Pero últimamente me he dado cuenta de que a la gente no le gusta, (o sería más acertado decir, no le gustamos) los que leemos en los parques. Las miradas de desprecio son más que elocuentes. Miradas de asco, incluso de odio, me atrevería a calificarlas. Hay diferentes grados de desprecio en esas miradas, dependiendo básicamente de lo que se esté leyendo. No se odia lo mismo al que lee un periódico deportivo que al que lee un periódico económico. Tampoco es lo mismo sostener entre las manos una revista del corazón que, pongamos por caso, un tebeo. Si eres adulto y lees un tebeo, te expones a una lapidación pública. El libro supone el estadio más avanzado del desprecio. La gente, cuando ve a alguien sentado en el parque, leyendo un libro, lo primero que piensa es, ¿y este por qué coño no leerá en su casa?
Algunas veces creo que, en los parques, se tolera más a los exhibicionistas y a los traficantes de droga que a los lectores. Es como si el que lee en los parques, por el simple hecho de sostener un libro entre sus manos, les recordase y les reprochase a los demás, la ignorancia en la que viven sumidos.
También me he dado cuenta de que a los miembros de las Fuerzas y Cuerpos de Seguridad del Estado tampoco les gusta ver lectores en los parques. Les resultan sospechosos. No sabría muy bien decir por qué ocurre esto, pero es evidente de que, los que leemos en los parques, levantamos sospechas. Lo sé por experiencia propia. Si estoy sentado en un parque y pasa por allí una pareja de la Policía Local, me miran como si acabase de robar una sucursal de Caja Granada, con toma de rehenes incluida. Y no digamos la Guardia Civil. Me miran al pasar y hacen preguntas del tipo, ¿Qué hace con ese libro en las manos?, o ¿No tiene usted nada mejor que hacer? Y a veces, si en el banco donde yo estoy leyendo, hay una ancianita sentada, haciendo punto de cruz, o hablando a voces por el móvil con su novio, se acercan hasta ella y le preguntan amablemente, señora, ¿le está molestando este individuo con su libro?

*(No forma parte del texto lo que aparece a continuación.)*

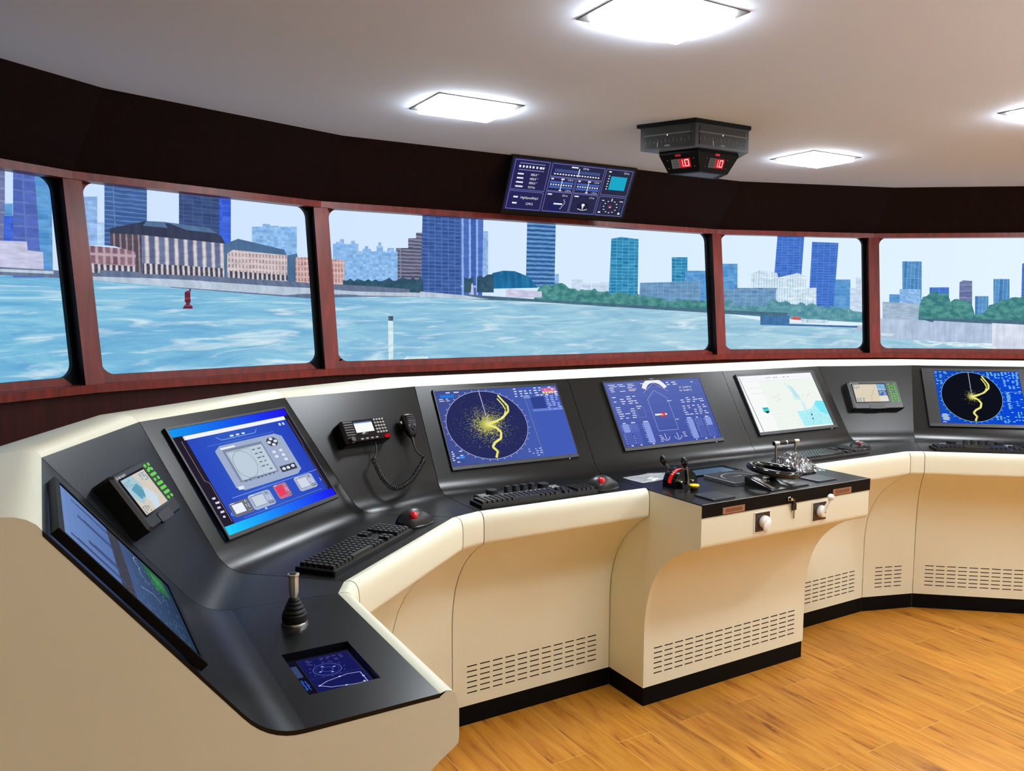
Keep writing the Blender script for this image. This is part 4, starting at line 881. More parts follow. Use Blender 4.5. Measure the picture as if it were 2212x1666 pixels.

En estas ocasiones, acabo sintiéndome un ser pérfido. Un malandrín culpable de algún delito extraño y surrealista, pero delito al fin y al cabo. Así que he puesto en marcha una estrategia. Cuando los veo acercarse, con sus gafas de sol y su sonrisa brillante en los rostros, escondo el libro y hago como que observo a los patos o que echo de comer a las palomas, o simplemente que pienso en cosas tales como la hipoteca, la liga de campeones o las previsiones macroeconómicas del gobierno para el próximo año. De esta manera, paso desapercibido, me vuelvo uno más camuflado entre la masa, disimulando entre la multitud y los agentes acaban pasando de largo y sin sospechar mi infame conducta de lector empedernido. Cuando pasa el peligro, vuelvo a coger el libro de entre los arbustos o de dondequiera que lo hubiera escondido y continúo leyendo por el sitio exacto en el que me había quedado. El resto de la gente, por supuesto, sigue odiándome. Pero al menos no me dan tanto miedo como los uniformados. Por ahora.